As per custom duty structure 2009-10, motor vehicles principally designed for the transport of less than ten persons invite twenty to 100 percent custom duties. A double-edged sword cuts market shares of imported vehicles. On one hand, heavy duty on imported vehicles is levied and deprecation cutback on second hand cars adds significant amount to final value on the other. Instead of rendering nation loss of foreign exchange, imports under baggage and gift schemes contribute substantial revenue to national exchequer in shape of custom duties, contends Shahzad in an interview. It does not cause flight of capital because the vehicles land in the country under the special incentive program gift and baggage scheme given to expatriates who originally pay the price of units, he says adding no letter of credit is opened for the consignments.

Custom duties were the second biggest contributor in indirect tax revenue after sales tax during July-June 2008-09, contributing 145 billion rupees. Government has set Rs162.20 billion target of customs in budget 2009-10. Federal Board of Revenue collects a major chunk of custom duties from imported motorcars and jeeps. During July-March 2008-09, dutiable import of motorcars and jeeps (CKDs & SKDs) nosedived by 28.1 percent over comparable period, affecting the collection of custom duties adversely by 32 percent or Rs4.2 billion. Custom duties collection from vehicles used for transportation of goods dropped by Rs680 million.

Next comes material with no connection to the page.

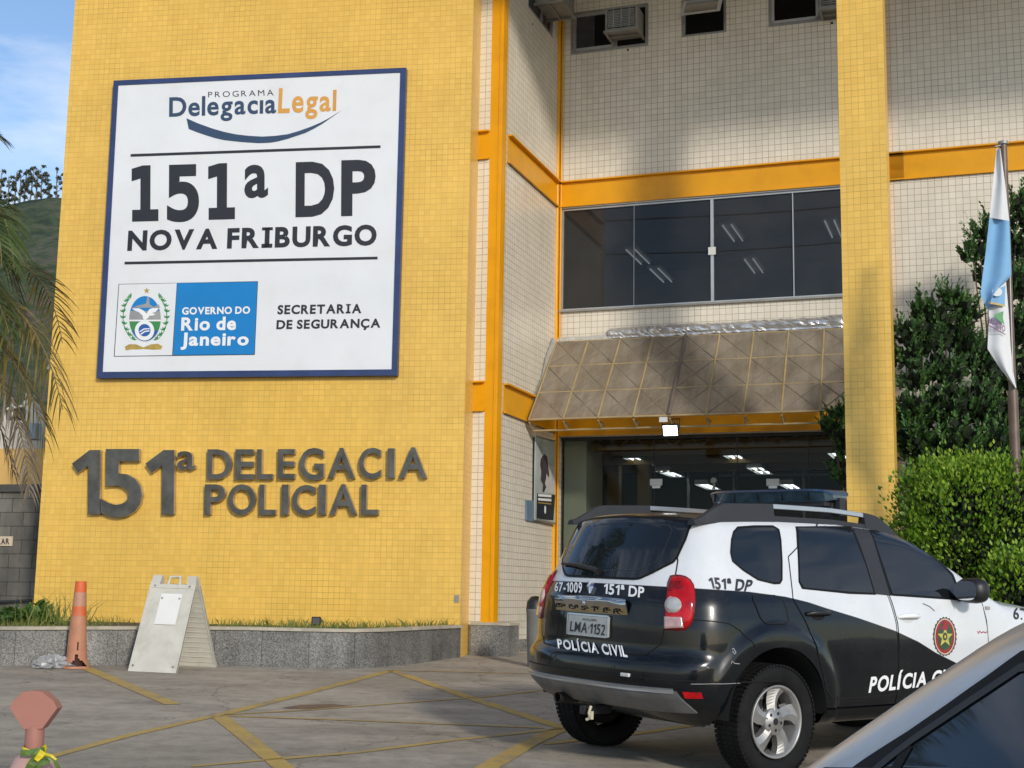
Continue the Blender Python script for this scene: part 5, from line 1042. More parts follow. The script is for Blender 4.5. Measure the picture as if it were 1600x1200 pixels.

Cut in age-limit and revision of duty structure discouraged imports of complete-built units (CBUs) in the country. Demand slump has decreased the arrival of complete-knocked down (CKD) and semi-knocked down (SKD) vehicles in to the country. Imports of complete built units of buses, trucks, motorcars, and motorcycles amounted to $8.9 million in July 2009, down 57.6 percent over imports of $21 million in July 2008. During the first month of financial year 2009-10, $5.8 million was spent on import of only motorcars while in the corresponding month last fiscal year (2008-09) $12.1 million CBUs (motorcars) imports were recorded. However, in this month imports of semi-knocked down and complete-knocked down motorcars swelled up to $21.2 million by 143.7 percent from $8.7 million in July 2008. Imports of all CKDs and SKDs were up by 91.1 percent in July 2009 over July 2008. Total imports of CBUs amounted to $96.99 million during FY09 as against $250.45 million in FY08. In this category, imports of cars witnessed substantial decline to $50.33 million from $131.14 million. Imports of CKDs also decreased to $457.37 million in last fiscal year from $573.24 million earlier. Only imports of road motor vehicles comprising CBUs, CKDs, SKDs, and auto parts recorded a decrease of 300 million dollars to $639.96 million in July-June 2008-09 from $931.7 million in July-June 2007-08.

Personal baggage, transfer of residence, and gift schemes are for Pakistani nationals who reside abroad and including a person with dual nationality, and a foreign national of Indo-Pakistan origin holding Pakistani origin card. One of the conditions of import is that a vehicle may be gifted only to family member. It does not imply that it can not be resold in Pakistan or re-exported. HM Shahzad says there is no such limitation of resale of vehicles imported under any of three schemes, adding but this import facility is only for overseas Pakistanis. Do imported vehicles pose a threat to local automobile industry? Advocates of imports refuse plainly. According to them imported motorcar, even with contribution of significant custom duties to tax-pool, can be a quality substitute of local assembled cars. There are complaints of bad quality of local assembled motorcars as compared to their international alternatives. Antagonists of automobile imports vie for continuity in protectionism regime to strengthen foothold of local automobile and allied industry. It is said that local auto parts suppliers are directly affected by free market. State safeguard cannot be termed an aberration from world trade rules since developed nations are also shoring up their sagging automobile industries in the face of assets deterioration. However, the question is can pampering elevate the standard of indigenous automobile industry? Or is there a need to realign strategies to attract automobile technologies from across the border to improve standards?